#### [Given exercise]
Collect all lines from the listing that include the string "high".
## Start
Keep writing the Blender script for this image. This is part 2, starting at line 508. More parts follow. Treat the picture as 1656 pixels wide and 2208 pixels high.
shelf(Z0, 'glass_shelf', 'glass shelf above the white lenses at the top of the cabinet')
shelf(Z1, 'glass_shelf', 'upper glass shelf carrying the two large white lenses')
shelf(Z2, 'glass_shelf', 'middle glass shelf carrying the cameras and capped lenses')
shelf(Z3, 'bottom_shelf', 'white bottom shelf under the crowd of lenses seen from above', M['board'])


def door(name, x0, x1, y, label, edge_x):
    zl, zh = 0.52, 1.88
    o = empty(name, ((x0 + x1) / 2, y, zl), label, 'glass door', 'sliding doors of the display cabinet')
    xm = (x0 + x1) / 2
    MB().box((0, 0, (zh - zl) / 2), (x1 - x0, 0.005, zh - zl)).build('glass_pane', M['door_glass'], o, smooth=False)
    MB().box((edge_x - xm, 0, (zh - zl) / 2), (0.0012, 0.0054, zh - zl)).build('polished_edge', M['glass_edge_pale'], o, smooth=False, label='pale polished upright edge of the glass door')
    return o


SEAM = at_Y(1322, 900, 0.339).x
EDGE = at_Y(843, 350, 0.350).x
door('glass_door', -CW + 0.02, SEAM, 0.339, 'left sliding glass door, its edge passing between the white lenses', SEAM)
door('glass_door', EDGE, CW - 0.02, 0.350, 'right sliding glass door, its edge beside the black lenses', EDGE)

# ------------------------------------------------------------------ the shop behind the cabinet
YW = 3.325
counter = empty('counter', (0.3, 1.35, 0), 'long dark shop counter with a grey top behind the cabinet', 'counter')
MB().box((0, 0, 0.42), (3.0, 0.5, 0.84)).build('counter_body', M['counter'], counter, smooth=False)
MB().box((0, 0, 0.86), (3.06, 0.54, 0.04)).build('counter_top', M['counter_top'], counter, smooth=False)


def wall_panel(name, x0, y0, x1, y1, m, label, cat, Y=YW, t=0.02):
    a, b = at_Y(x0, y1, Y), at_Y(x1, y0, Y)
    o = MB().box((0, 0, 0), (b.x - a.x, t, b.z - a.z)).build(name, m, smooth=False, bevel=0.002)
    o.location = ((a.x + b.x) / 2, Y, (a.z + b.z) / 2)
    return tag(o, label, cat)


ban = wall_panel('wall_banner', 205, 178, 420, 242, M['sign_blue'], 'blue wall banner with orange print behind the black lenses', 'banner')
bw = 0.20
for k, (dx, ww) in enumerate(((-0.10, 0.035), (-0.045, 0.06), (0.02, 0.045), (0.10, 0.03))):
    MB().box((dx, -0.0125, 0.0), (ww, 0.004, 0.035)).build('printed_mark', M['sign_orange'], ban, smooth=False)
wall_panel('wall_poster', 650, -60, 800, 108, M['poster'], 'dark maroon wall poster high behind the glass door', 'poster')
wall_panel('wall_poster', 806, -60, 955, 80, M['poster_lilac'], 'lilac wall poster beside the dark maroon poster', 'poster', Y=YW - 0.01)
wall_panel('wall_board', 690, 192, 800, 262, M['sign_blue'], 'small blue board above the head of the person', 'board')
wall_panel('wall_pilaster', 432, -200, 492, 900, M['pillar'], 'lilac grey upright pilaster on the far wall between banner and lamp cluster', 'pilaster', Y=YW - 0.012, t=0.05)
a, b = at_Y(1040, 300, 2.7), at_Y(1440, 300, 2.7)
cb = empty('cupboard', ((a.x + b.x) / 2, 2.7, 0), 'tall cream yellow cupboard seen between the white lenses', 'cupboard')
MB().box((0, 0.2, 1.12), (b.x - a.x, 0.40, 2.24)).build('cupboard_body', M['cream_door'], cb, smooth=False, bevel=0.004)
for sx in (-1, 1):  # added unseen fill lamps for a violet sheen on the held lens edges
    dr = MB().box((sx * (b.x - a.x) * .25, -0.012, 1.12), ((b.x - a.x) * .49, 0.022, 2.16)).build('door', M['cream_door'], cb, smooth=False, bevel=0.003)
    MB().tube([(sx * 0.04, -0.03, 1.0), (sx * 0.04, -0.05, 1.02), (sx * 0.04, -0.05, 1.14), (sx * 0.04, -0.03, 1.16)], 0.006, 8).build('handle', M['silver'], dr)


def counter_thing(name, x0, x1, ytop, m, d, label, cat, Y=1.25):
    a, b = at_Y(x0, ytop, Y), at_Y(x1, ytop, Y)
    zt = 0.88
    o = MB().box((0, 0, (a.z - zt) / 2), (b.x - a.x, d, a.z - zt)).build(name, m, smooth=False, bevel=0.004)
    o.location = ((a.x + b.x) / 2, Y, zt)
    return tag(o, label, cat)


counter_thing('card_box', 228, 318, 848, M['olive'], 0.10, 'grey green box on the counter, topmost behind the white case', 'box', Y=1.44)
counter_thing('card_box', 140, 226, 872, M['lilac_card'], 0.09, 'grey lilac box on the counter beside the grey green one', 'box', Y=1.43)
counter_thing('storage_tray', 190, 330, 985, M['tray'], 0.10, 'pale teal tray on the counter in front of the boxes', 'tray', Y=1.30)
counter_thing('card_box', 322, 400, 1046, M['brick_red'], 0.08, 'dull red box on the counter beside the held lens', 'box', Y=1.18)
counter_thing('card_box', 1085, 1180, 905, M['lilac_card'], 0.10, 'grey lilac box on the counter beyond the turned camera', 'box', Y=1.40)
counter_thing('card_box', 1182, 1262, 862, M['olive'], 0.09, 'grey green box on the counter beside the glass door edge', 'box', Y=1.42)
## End
#### [Finished exercise]
Keep writing the Blender script for this image. This is part 2, starting at line 508. More parts follow. Treat the picture as 1656 pixels wide and 2208 pixels high.
wall_panel('wall_poster', 650, -60, 800, 108, M['poster'], 'dark maroon wall poster high behind the glass door', 'poster')